Oxford Economics memperkirakan kontraksi ekonomi Rusia bisa mencapai 6 persen—skenario penurunan yang masuk akal—seiring tekanan terhadap pasar keuangan negara tersebut. Bahkan, koreksi bisa berlanjut hingga 7 persen tahun berikutnya jika perang berlarut-larut dan sanksi ekonomi lebih keras.

Namun, dampak ekonomi bagi Ukraina akan lebih buruk lagi karena kerusakan infrastruktur besar-besaran akibat serangan Rusia. Penurunan ekonomi Ukraina hingga 60 persen diperkirakan mungkin terjadi.

Peristiwa tersebut juga berpotensi menyusutkan perekonomian wilayah Eropa dan Inggris sekitar 0,5 poin persentase lonjakan harga gas.

Daftar sanksi ekonomi Rusia

Rusia, negara dengan ekonomi terbesar ke-11 dunia, terus beroleh sanksi dari negara-negara Barat. Terbaru adalah pembekuan aset bank sentral Rusia, dan pembatasan kemampuannya untuk mengakses cadangan dolar AS yang mencapai US$630 miliar atau lebih dari Rp9.000 triliun.

AS, Uni Eropa (EU), dan Inggris juga telah melarang warga dan perusahaan di masing-masing wilayahnya untuk berurusan dengan bank sentral Rusia, Kementerian Keuangan, dan dana abadinya.

Tak cukup itu, bank-bank Rusia juga dihapus dari sistem perbankan internasional yang dikenal sebagai SWIFT (Society for Worldwide Interbank Financial Telecommunication)—yang memungkinkan kelancaran transfer uang lintas negara (across borders). Larangan tersebut bisa berdampak pada, contohnya, penundaan pembayaran yang diperoleh Rusia untuk ekspor minyak dan gas (migas).

Itu belum termasuk sejumlah perusahaan dunia yang melakukan boikot terhadap Rusia dan memilih hengkang dari negara tersebut. Menukil Aljazeera, British Pretoleum (BP) dan Shell menarik diri dari proyek migas di Rusia. Perusahaan mobil, seperti Ford, Volvo, Jaguar, Hyundai, BMW dan Toyota, telah mengumumkan akan menghentikan produksi atau menyetop pasokan mobil ke Rusia.

Peringkat utang Rusia turun hingga jadi “sampah”

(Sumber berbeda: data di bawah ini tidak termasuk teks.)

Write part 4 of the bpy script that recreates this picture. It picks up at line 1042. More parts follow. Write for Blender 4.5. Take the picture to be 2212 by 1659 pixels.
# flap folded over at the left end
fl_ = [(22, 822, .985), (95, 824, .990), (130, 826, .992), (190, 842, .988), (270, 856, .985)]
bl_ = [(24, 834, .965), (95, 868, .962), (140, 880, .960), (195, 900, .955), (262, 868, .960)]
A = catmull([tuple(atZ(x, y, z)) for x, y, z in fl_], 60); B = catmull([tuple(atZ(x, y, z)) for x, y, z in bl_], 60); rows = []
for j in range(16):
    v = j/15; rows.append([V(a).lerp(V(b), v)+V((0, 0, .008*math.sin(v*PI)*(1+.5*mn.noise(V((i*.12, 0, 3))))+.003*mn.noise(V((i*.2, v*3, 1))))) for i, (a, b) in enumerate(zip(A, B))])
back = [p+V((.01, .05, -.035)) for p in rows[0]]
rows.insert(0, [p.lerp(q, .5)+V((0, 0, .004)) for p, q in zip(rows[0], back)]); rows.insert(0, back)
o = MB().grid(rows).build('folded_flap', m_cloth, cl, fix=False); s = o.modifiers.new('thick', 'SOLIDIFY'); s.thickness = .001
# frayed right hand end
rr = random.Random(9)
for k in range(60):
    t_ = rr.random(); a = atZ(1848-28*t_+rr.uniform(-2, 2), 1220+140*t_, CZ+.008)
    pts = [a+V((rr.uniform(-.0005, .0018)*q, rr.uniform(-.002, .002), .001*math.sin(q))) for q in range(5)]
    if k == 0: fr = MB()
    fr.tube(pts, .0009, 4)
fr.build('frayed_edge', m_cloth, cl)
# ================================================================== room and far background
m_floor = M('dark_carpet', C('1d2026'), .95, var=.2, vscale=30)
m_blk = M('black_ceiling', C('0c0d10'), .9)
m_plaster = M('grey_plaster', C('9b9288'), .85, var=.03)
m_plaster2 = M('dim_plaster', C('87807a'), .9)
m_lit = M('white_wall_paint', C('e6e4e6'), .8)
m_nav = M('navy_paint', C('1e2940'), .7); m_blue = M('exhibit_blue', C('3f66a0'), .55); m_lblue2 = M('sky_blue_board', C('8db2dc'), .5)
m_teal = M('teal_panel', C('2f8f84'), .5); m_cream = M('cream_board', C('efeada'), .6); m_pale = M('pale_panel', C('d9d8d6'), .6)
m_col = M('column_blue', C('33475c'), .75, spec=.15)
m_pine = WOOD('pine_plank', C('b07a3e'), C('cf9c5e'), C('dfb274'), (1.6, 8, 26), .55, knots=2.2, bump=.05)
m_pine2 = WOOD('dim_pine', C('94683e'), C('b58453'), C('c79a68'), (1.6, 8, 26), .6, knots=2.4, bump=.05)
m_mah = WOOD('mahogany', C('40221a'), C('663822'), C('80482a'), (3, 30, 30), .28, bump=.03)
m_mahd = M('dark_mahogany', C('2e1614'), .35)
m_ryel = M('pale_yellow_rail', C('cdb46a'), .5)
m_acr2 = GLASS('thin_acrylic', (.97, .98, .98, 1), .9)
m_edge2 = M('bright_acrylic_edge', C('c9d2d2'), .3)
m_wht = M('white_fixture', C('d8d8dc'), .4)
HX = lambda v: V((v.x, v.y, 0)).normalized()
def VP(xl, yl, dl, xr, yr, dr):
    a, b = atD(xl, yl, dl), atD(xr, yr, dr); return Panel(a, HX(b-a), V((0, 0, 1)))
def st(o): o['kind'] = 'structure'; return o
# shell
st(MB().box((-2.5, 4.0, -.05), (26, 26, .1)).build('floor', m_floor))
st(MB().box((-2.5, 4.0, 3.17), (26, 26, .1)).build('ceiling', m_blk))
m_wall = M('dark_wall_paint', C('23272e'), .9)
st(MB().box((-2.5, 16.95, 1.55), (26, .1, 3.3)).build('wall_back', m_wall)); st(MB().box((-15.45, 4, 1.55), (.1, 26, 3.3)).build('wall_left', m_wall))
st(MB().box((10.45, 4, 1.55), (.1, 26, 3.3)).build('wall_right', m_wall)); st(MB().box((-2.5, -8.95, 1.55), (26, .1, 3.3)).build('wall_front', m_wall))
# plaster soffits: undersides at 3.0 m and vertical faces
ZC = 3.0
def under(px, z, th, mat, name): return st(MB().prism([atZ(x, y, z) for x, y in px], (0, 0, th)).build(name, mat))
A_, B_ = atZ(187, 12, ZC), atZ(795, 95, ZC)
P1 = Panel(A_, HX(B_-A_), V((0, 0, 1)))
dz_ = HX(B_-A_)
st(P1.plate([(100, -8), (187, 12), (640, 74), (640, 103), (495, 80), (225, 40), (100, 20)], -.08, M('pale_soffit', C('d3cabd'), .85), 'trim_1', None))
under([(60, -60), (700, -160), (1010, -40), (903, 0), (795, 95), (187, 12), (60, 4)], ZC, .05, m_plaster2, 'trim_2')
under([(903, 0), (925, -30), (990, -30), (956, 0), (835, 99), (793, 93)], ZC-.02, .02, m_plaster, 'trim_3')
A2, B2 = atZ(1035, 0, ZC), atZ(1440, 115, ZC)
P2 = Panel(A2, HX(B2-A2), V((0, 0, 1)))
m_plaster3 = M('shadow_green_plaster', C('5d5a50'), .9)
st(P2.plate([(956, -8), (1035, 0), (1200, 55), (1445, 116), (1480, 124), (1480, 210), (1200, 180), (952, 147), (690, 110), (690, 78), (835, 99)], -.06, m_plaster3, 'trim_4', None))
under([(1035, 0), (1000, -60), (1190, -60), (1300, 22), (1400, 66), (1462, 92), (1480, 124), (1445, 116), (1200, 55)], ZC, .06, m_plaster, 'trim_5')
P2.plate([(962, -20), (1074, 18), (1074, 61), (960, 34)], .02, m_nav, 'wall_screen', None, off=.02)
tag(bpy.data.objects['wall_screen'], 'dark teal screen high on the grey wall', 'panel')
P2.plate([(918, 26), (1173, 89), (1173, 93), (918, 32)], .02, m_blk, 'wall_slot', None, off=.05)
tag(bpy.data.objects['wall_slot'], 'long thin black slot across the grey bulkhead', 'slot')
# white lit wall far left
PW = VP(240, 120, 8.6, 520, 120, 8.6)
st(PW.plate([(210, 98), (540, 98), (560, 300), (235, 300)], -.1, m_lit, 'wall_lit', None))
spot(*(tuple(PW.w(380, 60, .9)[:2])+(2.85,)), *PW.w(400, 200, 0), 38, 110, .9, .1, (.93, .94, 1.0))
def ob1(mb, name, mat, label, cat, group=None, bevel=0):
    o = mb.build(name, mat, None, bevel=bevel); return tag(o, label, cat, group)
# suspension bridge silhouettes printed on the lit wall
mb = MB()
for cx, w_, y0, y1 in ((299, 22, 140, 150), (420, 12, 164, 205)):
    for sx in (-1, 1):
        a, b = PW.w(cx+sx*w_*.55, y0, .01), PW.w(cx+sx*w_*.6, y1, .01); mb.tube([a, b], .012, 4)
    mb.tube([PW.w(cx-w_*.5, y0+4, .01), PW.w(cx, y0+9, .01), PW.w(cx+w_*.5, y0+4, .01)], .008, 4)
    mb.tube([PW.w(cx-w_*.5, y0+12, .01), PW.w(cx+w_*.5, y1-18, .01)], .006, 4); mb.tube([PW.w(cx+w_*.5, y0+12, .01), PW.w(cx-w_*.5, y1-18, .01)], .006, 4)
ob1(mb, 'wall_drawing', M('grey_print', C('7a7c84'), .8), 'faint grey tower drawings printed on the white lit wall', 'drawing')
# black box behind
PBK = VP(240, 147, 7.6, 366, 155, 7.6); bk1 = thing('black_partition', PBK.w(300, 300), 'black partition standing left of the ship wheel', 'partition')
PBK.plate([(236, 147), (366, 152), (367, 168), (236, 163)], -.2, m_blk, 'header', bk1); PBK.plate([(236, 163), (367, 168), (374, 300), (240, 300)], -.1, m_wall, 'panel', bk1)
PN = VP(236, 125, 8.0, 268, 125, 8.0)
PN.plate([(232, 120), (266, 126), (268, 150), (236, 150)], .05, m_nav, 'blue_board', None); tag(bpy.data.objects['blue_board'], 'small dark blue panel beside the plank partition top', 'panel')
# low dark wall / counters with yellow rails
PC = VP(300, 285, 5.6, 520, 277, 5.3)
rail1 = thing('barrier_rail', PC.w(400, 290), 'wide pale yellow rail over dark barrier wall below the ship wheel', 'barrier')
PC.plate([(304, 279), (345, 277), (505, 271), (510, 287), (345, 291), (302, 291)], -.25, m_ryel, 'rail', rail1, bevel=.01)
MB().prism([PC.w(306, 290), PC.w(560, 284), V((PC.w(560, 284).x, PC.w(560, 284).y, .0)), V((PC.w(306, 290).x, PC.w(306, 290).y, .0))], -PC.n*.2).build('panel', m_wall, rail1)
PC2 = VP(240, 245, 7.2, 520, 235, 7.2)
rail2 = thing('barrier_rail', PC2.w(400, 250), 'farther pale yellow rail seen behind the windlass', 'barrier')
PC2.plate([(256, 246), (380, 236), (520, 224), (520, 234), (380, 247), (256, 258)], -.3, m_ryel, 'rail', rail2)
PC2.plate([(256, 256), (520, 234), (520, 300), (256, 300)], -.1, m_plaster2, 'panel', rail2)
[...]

Sejumlah lembaga pemeringkat internasional menurunkan peringkat utang Rusia juga seiring sanksi ekonomi. Terbaru, Standard & Poor’s (S&P) Global Ratings memangkas rating utang negara tersebut menjadi “CCC-“ dari “BB+”, dan menempatkannya lebih jauh ke wilayah 'sampah' (junk) usai seminggu setelah penurunan terakhir.

Menurut S&P, sanksi internasional baru serta tindakan perlindungan dari Rusia telah meningkatkan risiko gagal bayar. Di samping itu, pasar keuangan Rusia juga berantakan setelah sejumlah perusahaan internasional memboikot  negara tersebut.

“Penurunan peringkat mengikuti penerapan langkah-langkah yang kami yakini kemungkinan akan secara substansial meningkatkan risiko gagal bayar (default),” demikian pernyataan S&P, Kamis (4/3), seperti dilansir dari Reuters.

S&P menyusul lembaga pemeringkat lain seperti Fitch dan Moody's yang sudah menurunkan peringkat Rusia menjadi status 'sampah'. Mereka menyebut sanksi negara Barat berdampak terhadap kemampuan Rusia untuk membayar utang dan akan melemahkan ekonomi. Kondisi itu turut mengirim mata uang Rusia rubel yang jatuh ke rekor terendah terhadap dolar dan euro.